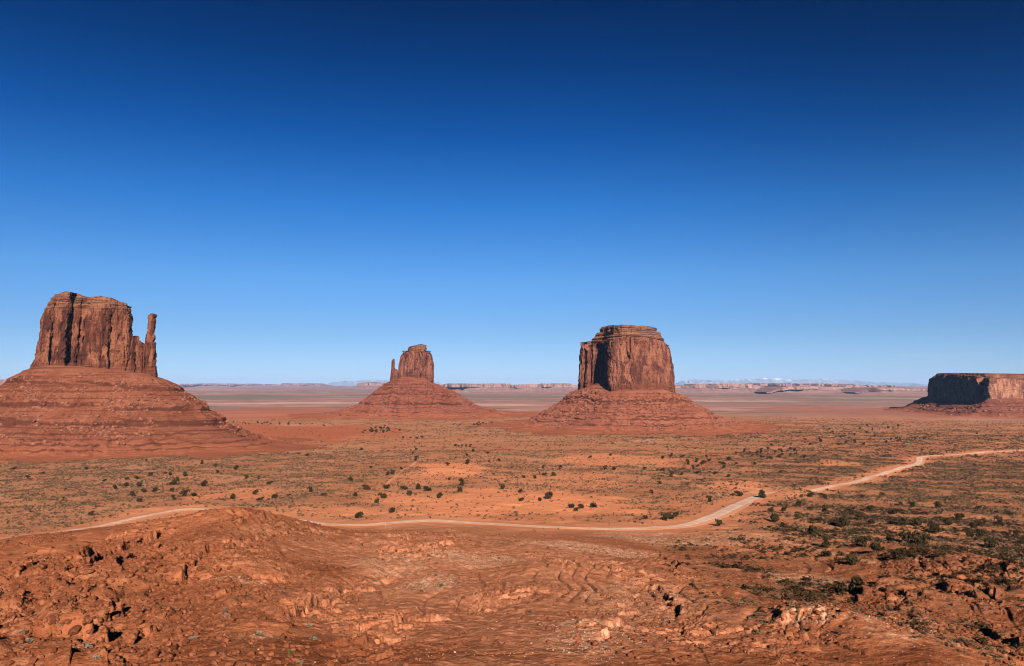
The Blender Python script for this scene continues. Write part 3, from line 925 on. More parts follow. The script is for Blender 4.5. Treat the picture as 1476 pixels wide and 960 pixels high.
def talus(name, mat, parent, Y0, outline, top_row, prof, reach, n=760, seed=0, dscale=None, rough=1.0, keep=None, smooth_k=30, ledge_gate=0.0):
    """debris slope lofted outward from an outline; prof = (distance, fraction of the drop, ledge?)"""
    r1, _, s, L = ring_pair(outline, outline, Y0, n)
    r1 = smooth_ring(r1, smooth_k, smooth_k / 2)
    tgn = smooth_ring(np.roll(r1, -1, 0) - np.roll(r1, 1, 0), 20, 10)
    nrm = np.stack([tgn[:, 1], -tgn[:, 0]], -1)
    nrm /= np.linalg.norm(nrm, axis=1)[:, None]
    area = 0.5 * np.sum(r1[:, 0] * np.roll(r1[:, 1], -1) - np.roll(r1[:, 0], -1) * r1[:, 1])
    if area < 0:
        nrm = -nrm
    px = 738 + F * r1[:, 0] / r1[:, 1]
    tr = np.array(top_row, float)
    zt = zrow(np.interp(px, tr[:, 0], tr[:, 1]), np.full(n, float(Y0)))
    ang = np.degrees(np.arctan2(nrm[:, 0], -nrm[:, 1]))       # 0 towards the viewer, +90 right
    ds = np.ones(n) if dscale is None else np.interp(ang, [a for a, _ in dscale], [b for _, b in dscale])
    pr = np.array(prof, float)
    dd, ff = [], []
    for (d0, f0), (d1, f1) in zip(pr[:-1], pr[1:]):
        k = max(2, int(math.hypot(d1 - d0, (f1 - f0) * 110) / 1.3))
        tt = np.linspace(0, 1, k, endpoint=False)
        dd.append(d0 + (d1 - d0) * tt)
        ff.append(f0 + (f1 - f0) * tt)
    dd = np.append(np.concatenate(dd), pr[-1, 0])
    ff = np.append(np.concatenate(ff), pr[-1, 1])
    # the same slope with its ledges buried in debris
    w_ = np.exp(-np.linspace(-2, 2, 41) ** 2)
    fp = np.pad(ff, 20, mode='edge')
    fs_ = np.convolve(fp, w_ / w_.sum(), 'valid')
    dp = np.pad(dd, 20, mode='edge')
    ds_ = np.convolve(dp, w_ / w_.sum(), 'valid')
    ds_[0], fs_[0] = dd[0], ff[0]
    Ls = s[None] + 0 * dd[:, None]
    gate = sstep(-.45 + ledge_gate, -.05 + ledge_gate, gn(Ls / 85, ff[:, None] * 5, seed + 1) + 0.35 * gn(Ls / 22, ff[:, None] * 9, seed + 2))
    frac = ff[:, None] * gate + fs_[:, None] * (1 - gate)
    dist = dd[:, None] * gate + ds_[:, None] * (1 - gate)
    dist = dist * ds[None]
    rib = ridged(Ls / 38, dist / 240, 3, seed + 5)
    dist = dist + rough * (0.17 * dist * (rib - .3) + .10 * dist * gn(Ls / 120, ff[:, None] * 1.5, seed + 17) + 1.6 * fbm(Ls / 9, dist / 9, 3, seed + 7) * sstep(3, 15, dist) + gate * 2.6 * gn(Ls / 5.5, ff[:, None] * 14, seed + 9) * sstep(2, 10, dist))
    xy = r1[None] + nrm[None] * dist[..., None]
    foot = Hs(xy[-1, :, 0], xy[-1, :, 1]) - 4.0
    z = zt[None] + (foot - zt)[None] * frac
    z = z + rough * (1.5 * fbm(xy[..., 0] / 14, xy[..., 1] / 14, 4, seed + 11) + 0.8 * fbm(xy[..., 0] / 3, xy[..., 1] / 3, 2, seed + 13)) * sstep(0, 8, dist) * sstep(1.0, .93, frac)
    footm = sstep(.76, .96, frac + 0.05 * gn(Ls / 40, dist / 40, seed + 15))
    V = np.concatenate([xy, z[..., None]], -1)
    dz = np.gradient(z, axis=0)
    dxy = np.linalg.norm(np.gradient(xy, axis=0), axis=-1)
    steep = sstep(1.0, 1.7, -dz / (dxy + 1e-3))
    fs = grid_faces(len(dd), n, True)
    if area > 0:
        fs = fs[:, ::-1]
    loc = np.array(parent.location)
    ob = mesh_np(name, V.reshape(-1, 3) - loc, [fs], mat, parent, attrs={'steep': steep.ravel(), 'foot': footm.ravel()})
    return ob, V, frac


# ---- little rock shapes
def ico(sub, seed, jit, squash):
    import bmesh
    bm = bmesh.new()
    bmesh.ops.create_icosphere(bm, subdivisions=sub, radius=1.0)
    v = np.array([x.co[:] for x in bm.verts])
    f = np.array([[x.index for x in fc.verts] for fc in bm.faces])
    bm.free()
    g = np.random.default_rng(seed)
    # cut by random planes so that the faces are flat like broken sandstone
    for _ in range(9):
        d = g.normal(size=3)
        d /= np.linalg.norm(d)
        lim = g.uniform(.55, .85)
        k = v @ d
        v = v - np.maximum(k - lim, 0)[:, None] * d
    v = v * (1 + jit * g.normal(size=(len(v), 1))) * np.array([1, g.uniform(.7, .95), squash])
    return v, f


ROCK_T = [ico(1, 500 + i, .03, .72) for i in range(6)]
ROCK_L = [ico(2, 520 + i, .02, .74) for i in range(8)]


def scatter(templates, pos, size, g, tilt=.5, sink=.25, zs=None):
    """many copies joined into one list of vertices and faces"""
    Vs, Fs, T = [], [], []
    off = 0
    kind = g.integers(0, len(templates), len(pos))
    for k, (tv, tf) in enumerate(templates):
        q = np.where(kind == k)[0]
        if not len(q):
            continue
        a, b = g.uniform(0, 2 * np.pi, len(q)), g.normal(0, tilt, len(q))
        ca, sa, cb, sb = np.cos(a), np.sin(a), np.cos(b), np.sin(b)
        x, y, z = tv[:, 0][None], tv[:, 1][None], tv[:, 2][None]
        y2 = y * cb[:, None] - z * sb[:, None]
        z2 = y * sb[:, None] + z * cb[:, None]
        x3 = x * ca[:, None] - y2 * sa[:, None]
        y3 = x * sa[:, None] + y2 * ca[:, None]
        if zs is not None:
            z2 = z2 * zs
        sz = size[q][:, None]
        V = np.stack([x3 * sz + pos[q, 0][:, None], y3 * sz + pos[q, 1][:, None], z2 * sz + pos[q, 2][:, None] + sz * (0.45 - sink)], -1)
        Vs.append(V.reshape(-1, 3))
        Fs.append((tf[None] + (off + np.arange(len(q)) * len(tv))[:, None, None]).reshape(-1, tf.shape[1]))
        T.append(np.repeat(g.uniform(0, 1, len(q)), len(tv)))
        off += len(q) * len(tv)
    return np.concatenate(Vs), np.concatenate(Fs), np.concatenate(T)


def rubble(parent, V, frac, count, smin, smax, seed, mat=None, lo=.06, hi=.93, patch=40):
    g = np.random.default_rng(seed)
    nr, nc = V.shape[:2]
    cand = count * 7
    i = g.integers(1, nr - 2, cand)
    j = g.integers(0, nc, cand)
    p = V[i, j] + g.normal(0, .6, (cand, 3)) * np.array([1, 1, 0])
    f = frac[i, j]
    pr = sstep(-.15, .35, fbm(p[:, 0] / patch, (p[:, 1] + p[:, 2]) / patch, 3, seed)) * (f > lo) * (f < hi) * (.25 + f) * (.35 + .9 * sstep(-.1, .3, gn(f * 9, p[:, 0] / 90, seed + 5)))
    cen = V[0].mean(0)
    facing = (p[:, 1] - cen[1]) < 60
    ok = (g.uniform(0, 1, cand) < pr) & facing
    p = p[ok][:count]
    size = smin * (smax / smin) ** (g.uniform(0, 1, len(p)) ** 2.4)
    v, fc, tone = scatter(ROCK_T, p, size, g)
    ob = mesh_np('rubble', v - np.array(parent.location), [fc], mat or M_RUBBLE, parent, smooth=False, attrs={'tone': tone})
    ob['kind'] = 'stuff'
    ob['label'] = 'loose pale red blocks scattered down the slope'
    return ob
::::
What you need to do → Exactly as written, return the lines from the line containing "steep = sstep(1.0, 1.7, -dz" through the line containing "ROCK_L = [ico(2, 520", both included.

Result of this task →
    steep = sstep(1.0, 1.7, -dz / (dxy + 1e-3))
    fs = grid_faces(len(dd), n, True)
    if area > 0:
        fs = fs[:, ::-1]
    loc = np.array(parent.location)
    ob = mesh_np(name, V.reshape(-1, 3) - loc, [fs], mat, parent, attrs={'steep': steep.ravel(), 'foot': footm.ravel()})
    return ob, V, frac


# ---- little rock shapes
def ico(sub, seed, jit, squash):
    import bmesh
    bm = bmesh.new()
    bmesh.ops.create_icosphere(bm, subdivisions=sub, radius=1.0)
    v = np.array([x.co[:] for x in bm.verts])
    f = np.array([[x.index for x in fc.verts] for fc in bm.faces])
    bm.free()
    g = np.random.default_rng(seed)
    # cut by random planes so that the faces are flat like broken sandstone
    for _ in range(9):
        d = g.normal(size=3)
        d /= np.linalg.norm(d)
        lim = g.uniform(.55, .85)
        k = v @ d
        v = v - np.maximum(k - lim, 0)[:, None] * d
    v = v * (1 + jit * g.normal(size=(len(v), 1))) * np.array([1, g.uniform(.7, .95), squash])
    return v, f


ROCK_T = [ico(1, 500 + i, .03, .72) for i in range(6)]
ROCK_L = [ico(2, 520 + i, .02, .74) for i in range(8)]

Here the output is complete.